Does the Octane Fitness Standard for Determining if an Award of Attorneys' Fees is Appropriate in Patent Cases Apply when Such Fees are Sought Under the Lanham Act?  All Circuits that Have Considered the Issue Say "Yes!"

January 2020

In 2014 the Supreme Court established a new standard for determining whether a patent case is “exceptional” for purposes of awarding the prevailing party its reasonable attorneys’ fees under 35 U.S.C. 285. Octane Fitness, LLC v. ICON Health & Fitness, Inc., 572 U.S. 545 (2014).  Under Octane Fitness, “an ‘exceptional’ case is simply one that stands out from others with respect to the substantive strength of a party's litigating position (considering both the governing law and the facts of the case) or the unreasonable manner in which the case was litigated.
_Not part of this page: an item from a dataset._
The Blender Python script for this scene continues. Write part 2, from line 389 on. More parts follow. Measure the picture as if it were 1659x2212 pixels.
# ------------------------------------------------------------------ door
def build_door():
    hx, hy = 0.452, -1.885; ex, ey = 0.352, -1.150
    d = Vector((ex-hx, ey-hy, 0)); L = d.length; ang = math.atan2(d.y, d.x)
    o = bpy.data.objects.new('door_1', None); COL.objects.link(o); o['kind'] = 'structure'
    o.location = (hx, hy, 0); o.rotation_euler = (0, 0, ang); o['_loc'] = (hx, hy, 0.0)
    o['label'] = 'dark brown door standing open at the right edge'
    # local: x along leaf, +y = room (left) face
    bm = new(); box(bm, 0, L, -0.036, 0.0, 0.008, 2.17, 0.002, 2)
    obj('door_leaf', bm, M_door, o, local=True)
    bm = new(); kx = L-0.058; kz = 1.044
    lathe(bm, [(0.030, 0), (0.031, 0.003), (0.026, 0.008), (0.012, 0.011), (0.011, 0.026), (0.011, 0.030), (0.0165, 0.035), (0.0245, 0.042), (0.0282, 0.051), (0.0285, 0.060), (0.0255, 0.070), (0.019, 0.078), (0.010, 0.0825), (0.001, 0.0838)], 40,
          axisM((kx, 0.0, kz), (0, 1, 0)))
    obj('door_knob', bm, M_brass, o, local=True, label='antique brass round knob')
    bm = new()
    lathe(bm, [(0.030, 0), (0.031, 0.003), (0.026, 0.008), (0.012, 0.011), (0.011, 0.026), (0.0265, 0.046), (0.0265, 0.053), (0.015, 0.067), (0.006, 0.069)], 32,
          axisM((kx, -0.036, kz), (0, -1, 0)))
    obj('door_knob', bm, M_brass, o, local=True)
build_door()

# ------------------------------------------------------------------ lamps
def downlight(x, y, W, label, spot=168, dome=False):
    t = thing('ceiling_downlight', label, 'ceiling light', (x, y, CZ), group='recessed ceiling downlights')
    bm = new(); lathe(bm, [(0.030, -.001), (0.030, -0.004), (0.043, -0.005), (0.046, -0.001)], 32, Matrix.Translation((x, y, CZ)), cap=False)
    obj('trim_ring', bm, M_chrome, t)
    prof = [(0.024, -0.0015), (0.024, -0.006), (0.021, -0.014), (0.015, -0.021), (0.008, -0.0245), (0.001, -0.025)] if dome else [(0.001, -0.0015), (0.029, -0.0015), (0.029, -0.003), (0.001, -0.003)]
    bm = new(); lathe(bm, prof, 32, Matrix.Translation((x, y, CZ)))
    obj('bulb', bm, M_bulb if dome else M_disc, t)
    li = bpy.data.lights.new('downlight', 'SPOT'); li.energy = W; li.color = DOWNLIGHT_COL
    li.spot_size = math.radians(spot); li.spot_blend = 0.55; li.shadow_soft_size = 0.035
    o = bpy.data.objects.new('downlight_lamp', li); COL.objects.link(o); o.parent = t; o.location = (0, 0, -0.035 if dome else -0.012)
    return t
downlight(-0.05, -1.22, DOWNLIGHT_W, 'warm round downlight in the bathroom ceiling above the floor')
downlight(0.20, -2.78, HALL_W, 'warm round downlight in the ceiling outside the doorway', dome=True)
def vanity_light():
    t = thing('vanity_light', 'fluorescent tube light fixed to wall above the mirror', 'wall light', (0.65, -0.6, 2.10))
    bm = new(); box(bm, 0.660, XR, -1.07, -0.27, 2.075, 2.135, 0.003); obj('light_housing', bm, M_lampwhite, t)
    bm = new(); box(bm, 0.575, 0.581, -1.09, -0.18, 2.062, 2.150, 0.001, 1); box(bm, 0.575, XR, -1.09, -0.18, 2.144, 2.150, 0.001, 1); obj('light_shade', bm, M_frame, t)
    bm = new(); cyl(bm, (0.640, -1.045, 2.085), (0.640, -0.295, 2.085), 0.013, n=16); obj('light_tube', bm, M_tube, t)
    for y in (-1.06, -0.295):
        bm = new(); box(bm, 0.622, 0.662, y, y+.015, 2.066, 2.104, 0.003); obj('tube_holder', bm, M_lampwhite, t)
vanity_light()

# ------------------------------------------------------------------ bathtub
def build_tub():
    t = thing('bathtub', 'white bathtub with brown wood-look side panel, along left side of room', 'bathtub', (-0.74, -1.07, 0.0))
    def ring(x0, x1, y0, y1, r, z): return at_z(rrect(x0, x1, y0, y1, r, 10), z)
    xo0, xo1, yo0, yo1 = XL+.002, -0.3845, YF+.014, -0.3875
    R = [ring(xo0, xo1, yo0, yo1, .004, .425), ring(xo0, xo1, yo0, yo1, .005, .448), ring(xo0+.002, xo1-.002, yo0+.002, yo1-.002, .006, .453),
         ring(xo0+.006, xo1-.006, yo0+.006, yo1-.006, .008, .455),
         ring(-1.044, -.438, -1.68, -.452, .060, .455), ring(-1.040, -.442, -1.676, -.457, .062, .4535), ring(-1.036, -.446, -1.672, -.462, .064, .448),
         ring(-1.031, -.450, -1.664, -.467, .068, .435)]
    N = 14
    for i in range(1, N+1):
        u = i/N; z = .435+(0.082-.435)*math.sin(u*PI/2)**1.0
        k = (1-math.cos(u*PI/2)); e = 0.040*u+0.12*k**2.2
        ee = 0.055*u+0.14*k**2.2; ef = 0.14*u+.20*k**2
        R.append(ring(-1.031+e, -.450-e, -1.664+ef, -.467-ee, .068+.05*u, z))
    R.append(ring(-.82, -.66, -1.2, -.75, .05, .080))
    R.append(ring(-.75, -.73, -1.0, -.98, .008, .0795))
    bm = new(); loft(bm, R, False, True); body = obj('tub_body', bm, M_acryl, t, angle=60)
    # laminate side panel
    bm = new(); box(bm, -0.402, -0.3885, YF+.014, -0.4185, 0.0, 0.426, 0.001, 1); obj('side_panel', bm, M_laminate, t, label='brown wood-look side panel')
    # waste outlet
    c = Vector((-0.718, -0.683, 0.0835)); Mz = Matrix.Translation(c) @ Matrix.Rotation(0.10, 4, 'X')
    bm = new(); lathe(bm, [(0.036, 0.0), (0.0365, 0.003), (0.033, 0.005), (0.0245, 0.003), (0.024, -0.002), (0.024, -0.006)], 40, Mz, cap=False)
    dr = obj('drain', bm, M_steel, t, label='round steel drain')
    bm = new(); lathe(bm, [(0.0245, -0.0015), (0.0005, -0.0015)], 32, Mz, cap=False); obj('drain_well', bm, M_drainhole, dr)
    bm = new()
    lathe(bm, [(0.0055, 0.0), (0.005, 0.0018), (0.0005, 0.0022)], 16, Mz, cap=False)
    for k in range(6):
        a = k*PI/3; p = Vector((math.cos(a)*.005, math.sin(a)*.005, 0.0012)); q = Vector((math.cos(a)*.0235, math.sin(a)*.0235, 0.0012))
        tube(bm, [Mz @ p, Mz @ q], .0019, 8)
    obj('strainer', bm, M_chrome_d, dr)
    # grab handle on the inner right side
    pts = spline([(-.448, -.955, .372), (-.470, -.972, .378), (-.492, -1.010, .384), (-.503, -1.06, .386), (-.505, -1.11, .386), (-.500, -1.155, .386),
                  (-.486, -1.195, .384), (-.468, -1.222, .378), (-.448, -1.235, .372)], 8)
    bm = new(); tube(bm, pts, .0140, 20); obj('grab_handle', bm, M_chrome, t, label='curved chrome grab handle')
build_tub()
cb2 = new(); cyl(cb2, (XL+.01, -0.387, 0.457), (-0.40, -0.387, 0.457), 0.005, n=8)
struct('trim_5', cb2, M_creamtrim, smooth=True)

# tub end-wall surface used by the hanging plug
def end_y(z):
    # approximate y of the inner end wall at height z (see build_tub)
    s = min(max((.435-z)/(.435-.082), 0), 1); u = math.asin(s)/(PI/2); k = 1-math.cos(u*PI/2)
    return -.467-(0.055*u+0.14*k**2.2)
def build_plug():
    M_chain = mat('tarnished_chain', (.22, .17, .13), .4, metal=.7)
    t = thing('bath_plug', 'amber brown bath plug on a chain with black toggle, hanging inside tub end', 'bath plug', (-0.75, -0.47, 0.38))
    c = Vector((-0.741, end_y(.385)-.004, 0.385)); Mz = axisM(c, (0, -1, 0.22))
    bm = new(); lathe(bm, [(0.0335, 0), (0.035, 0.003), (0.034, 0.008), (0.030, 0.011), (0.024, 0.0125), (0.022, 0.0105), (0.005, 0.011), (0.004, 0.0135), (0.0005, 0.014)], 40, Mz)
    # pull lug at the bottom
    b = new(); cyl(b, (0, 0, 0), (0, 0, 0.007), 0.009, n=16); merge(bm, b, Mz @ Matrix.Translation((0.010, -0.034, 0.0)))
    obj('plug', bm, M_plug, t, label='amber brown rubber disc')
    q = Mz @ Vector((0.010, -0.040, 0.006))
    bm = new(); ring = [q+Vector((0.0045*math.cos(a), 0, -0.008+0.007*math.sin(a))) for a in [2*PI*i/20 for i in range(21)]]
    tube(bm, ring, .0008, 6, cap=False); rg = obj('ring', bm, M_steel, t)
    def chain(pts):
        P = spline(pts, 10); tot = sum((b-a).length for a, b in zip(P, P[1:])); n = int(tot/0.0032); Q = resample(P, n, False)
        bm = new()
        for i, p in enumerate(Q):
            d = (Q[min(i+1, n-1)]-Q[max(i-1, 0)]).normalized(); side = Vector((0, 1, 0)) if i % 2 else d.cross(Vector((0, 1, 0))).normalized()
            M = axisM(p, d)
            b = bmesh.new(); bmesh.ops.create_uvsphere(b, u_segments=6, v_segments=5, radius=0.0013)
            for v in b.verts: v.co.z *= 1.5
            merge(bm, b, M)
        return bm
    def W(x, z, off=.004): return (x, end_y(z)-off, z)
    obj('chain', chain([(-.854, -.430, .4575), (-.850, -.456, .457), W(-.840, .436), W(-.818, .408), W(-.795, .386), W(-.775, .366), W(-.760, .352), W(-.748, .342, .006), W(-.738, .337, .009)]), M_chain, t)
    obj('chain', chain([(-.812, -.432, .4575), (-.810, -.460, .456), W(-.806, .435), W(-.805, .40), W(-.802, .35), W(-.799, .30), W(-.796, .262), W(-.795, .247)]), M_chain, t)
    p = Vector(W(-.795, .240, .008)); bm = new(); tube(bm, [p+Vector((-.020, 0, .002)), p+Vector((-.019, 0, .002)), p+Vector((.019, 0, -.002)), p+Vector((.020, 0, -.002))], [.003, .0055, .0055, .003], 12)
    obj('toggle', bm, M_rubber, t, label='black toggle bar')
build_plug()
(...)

District courts may determine whether a case is ‘exceptional’ in the case-by-case exercise of their discretion, considering the totality of the circumstances.” 572 U.S. at 554.  The Court identified a nonexclusive list of factors to consider when making this determination, including “frivolousness, motivation, objective unreasonableness (both in the factual and legal components of the case) and the need in particular circumstances to advance considerations of compensation and deterrence.” Id. at 554, n.6.

A majority of circuits have extended the Octane Fitness standard to fee award determinations in Lanham Act cases under 15 U.S.C. § 1117(a), which contains the same language as the fee-shifting statute in patent cases that the Supreme Court interpreted in Octane Fitness.  The most recent circuit to formally adopt and apply Octane Fitness to § 1117(a) is the Seventh Circuit. LHO Chicago River, LLC v. Perillo, 942 F.3d 384 (7th Cir. Nov. 8, 2019).  No circuit to date appears to have rejected Octane Fitness’s applicability in this context.  The Tenth and D.C. circuits are the only two which have yet to address the issue. LHO Chicago River, 942 F.3d at 388, n.5.